╔══

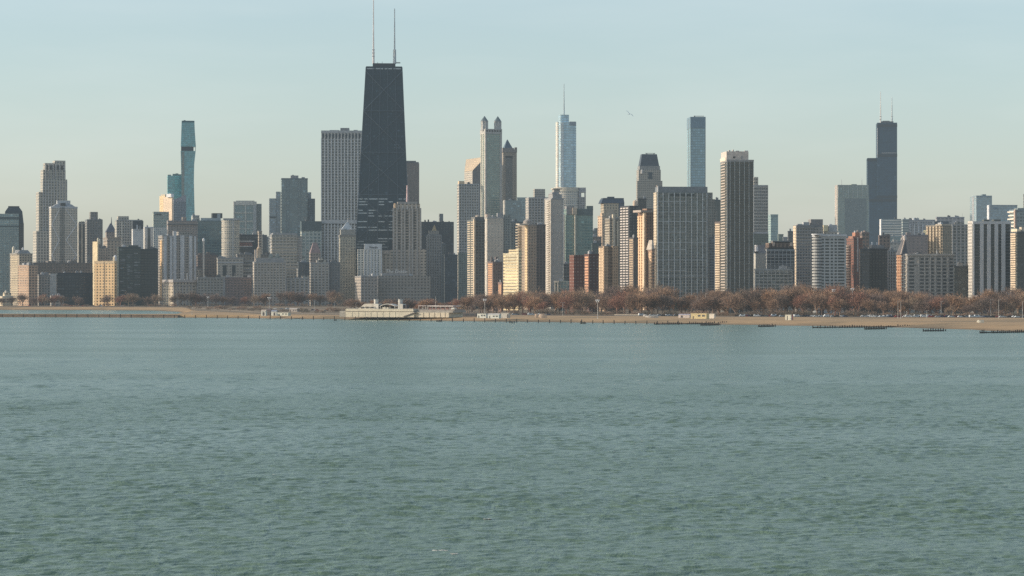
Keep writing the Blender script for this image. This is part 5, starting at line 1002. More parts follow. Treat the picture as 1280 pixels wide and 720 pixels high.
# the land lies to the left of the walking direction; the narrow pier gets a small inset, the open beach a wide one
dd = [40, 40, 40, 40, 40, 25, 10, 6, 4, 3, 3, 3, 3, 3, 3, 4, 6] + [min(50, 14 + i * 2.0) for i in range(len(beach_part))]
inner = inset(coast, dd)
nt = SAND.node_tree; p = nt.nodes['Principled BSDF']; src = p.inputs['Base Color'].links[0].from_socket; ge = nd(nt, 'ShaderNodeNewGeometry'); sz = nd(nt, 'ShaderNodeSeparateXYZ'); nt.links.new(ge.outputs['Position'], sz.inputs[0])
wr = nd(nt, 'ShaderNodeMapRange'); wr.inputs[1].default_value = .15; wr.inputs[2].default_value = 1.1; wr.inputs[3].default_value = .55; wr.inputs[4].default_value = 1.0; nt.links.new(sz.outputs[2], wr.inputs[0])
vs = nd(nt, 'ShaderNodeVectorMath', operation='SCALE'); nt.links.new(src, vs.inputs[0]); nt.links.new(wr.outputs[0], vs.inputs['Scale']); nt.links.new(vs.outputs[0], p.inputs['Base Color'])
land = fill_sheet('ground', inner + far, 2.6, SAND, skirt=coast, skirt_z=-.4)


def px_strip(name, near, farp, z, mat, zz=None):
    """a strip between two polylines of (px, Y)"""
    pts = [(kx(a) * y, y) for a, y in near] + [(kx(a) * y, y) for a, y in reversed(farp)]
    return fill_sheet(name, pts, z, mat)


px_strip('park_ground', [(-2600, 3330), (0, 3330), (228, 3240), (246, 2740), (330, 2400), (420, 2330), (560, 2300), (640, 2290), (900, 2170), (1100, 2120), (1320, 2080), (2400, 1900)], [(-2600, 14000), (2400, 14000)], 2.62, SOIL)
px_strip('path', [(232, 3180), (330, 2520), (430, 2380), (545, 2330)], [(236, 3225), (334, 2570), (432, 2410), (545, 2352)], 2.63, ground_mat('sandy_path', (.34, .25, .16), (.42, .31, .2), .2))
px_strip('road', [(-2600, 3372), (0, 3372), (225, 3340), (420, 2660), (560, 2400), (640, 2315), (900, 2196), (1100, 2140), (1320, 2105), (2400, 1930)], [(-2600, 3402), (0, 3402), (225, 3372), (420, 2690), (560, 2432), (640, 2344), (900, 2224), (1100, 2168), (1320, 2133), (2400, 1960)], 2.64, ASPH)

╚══
╔══

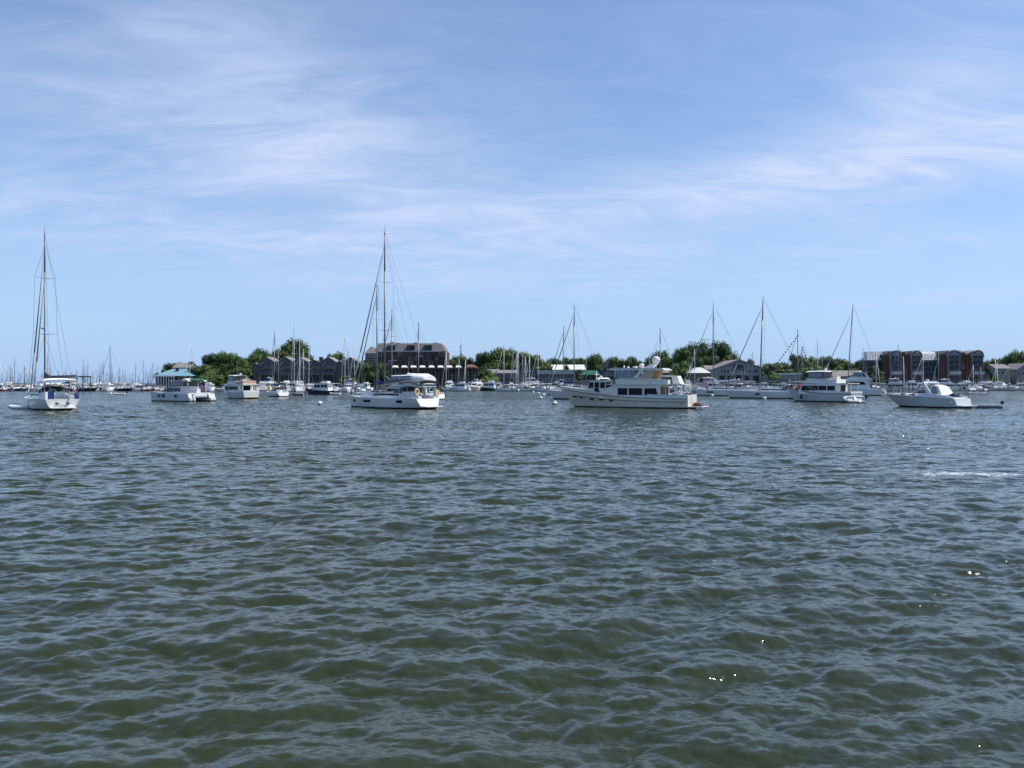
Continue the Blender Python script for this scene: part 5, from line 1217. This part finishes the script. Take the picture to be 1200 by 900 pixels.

╚══
╔══

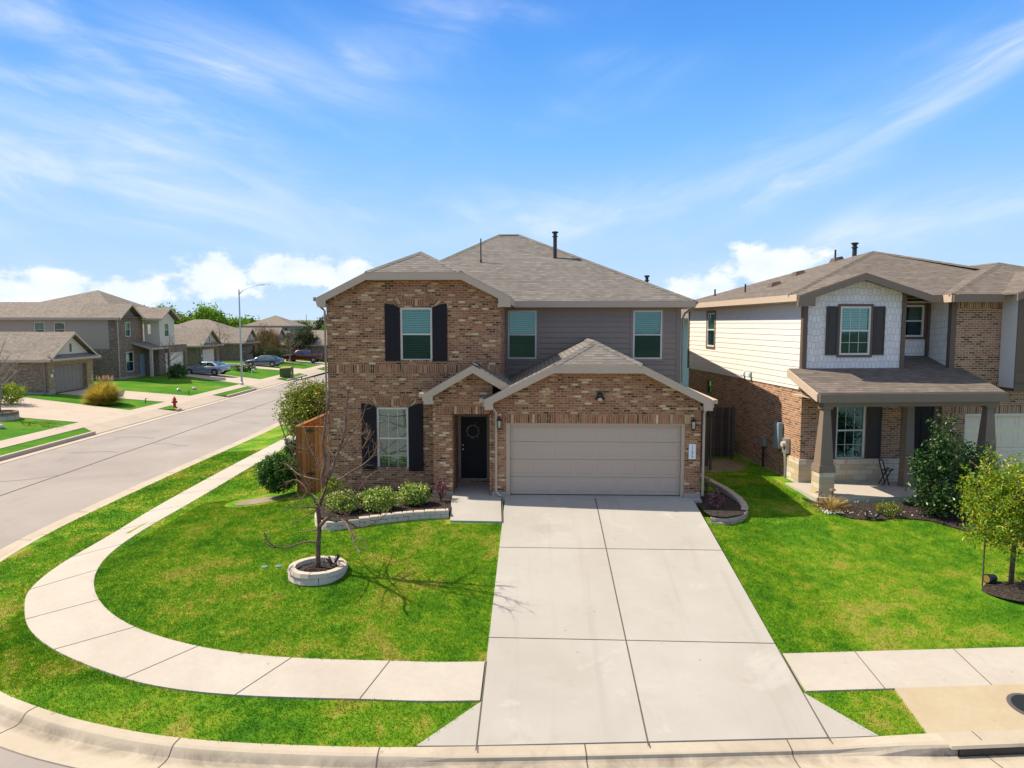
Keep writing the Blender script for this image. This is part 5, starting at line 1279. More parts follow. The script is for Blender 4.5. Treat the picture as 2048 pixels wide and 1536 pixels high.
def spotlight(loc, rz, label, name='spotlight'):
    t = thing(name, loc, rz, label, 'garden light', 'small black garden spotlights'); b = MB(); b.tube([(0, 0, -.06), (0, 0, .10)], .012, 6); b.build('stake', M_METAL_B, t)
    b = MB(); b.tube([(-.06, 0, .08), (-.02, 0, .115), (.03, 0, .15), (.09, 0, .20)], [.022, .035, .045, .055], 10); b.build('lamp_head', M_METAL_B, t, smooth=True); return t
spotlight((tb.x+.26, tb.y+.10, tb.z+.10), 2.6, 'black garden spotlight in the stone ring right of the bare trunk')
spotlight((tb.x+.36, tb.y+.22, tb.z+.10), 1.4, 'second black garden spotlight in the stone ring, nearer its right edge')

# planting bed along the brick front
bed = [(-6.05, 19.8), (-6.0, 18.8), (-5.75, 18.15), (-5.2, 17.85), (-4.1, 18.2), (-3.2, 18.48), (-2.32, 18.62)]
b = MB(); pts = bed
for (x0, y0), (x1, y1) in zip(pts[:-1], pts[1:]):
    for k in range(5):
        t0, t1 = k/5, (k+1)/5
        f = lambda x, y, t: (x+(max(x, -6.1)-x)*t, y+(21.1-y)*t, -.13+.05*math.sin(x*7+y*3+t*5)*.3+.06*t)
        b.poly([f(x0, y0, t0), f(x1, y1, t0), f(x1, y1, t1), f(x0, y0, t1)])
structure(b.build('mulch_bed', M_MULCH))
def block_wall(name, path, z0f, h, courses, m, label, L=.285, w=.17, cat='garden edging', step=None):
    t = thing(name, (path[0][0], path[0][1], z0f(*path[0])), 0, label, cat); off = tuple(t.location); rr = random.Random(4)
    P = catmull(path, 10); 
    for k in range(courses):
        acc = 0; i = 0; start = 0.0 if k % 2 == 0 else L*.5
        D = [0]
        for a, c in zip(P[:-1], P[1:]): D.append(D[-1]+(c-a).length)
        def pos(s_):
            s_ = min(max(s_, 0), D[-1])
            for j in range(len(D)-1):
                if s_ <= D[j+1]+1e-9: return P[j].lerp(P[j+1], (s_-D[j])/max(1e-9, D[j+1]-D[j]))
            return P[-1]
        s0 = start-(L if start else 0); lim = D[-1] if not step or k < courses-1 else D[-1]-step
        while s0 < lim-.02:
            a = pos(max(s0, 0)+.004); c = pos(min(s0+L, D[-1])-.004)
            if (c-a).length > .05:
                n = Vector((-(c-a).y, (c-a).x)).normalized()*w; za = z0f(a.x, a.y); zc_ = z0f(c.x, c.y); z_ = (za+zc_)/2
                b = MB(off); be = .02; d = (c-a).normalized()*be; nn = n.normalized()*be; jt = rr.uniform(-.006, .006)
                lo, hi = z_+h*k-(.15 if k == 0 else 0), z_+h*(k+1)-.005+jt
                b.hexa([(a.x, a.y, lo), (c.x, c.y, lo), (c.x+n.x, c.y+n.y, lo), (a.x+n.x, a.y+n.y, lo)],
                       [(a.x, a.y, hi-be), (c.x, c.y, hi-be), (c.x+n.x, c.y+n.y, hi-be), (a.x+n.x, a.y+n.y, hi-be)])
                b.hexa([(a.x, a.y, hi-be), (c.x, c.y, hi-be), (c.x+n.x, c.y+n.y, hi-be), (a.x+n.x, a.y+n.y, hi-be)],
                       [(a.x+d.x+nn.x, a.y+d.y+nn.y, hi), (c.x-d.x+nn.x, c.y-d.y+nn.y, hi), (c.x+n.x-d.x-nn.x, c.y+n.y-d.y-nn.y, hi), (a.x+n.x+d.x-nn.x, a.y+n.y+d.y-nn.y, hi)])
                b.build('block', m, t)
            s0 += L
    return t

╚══

:: TASK REQUIREMENTS ::
Pick out every line of the listing containing the word "Treat", and show those lines.

:: TASK ANSWER ::
Keep writing the Blender script for this image. This is part 5, starting at line 1002. More parts follow. Treat the picture as 1280 pixels wide and 720 pixels high.
Keep writing the Blender script for this image. This is part 5, starting at line 1279. More parts follow. The script is for Blender 4.5. Treat the picture as 2048 pixels wide and 1536 pixels high.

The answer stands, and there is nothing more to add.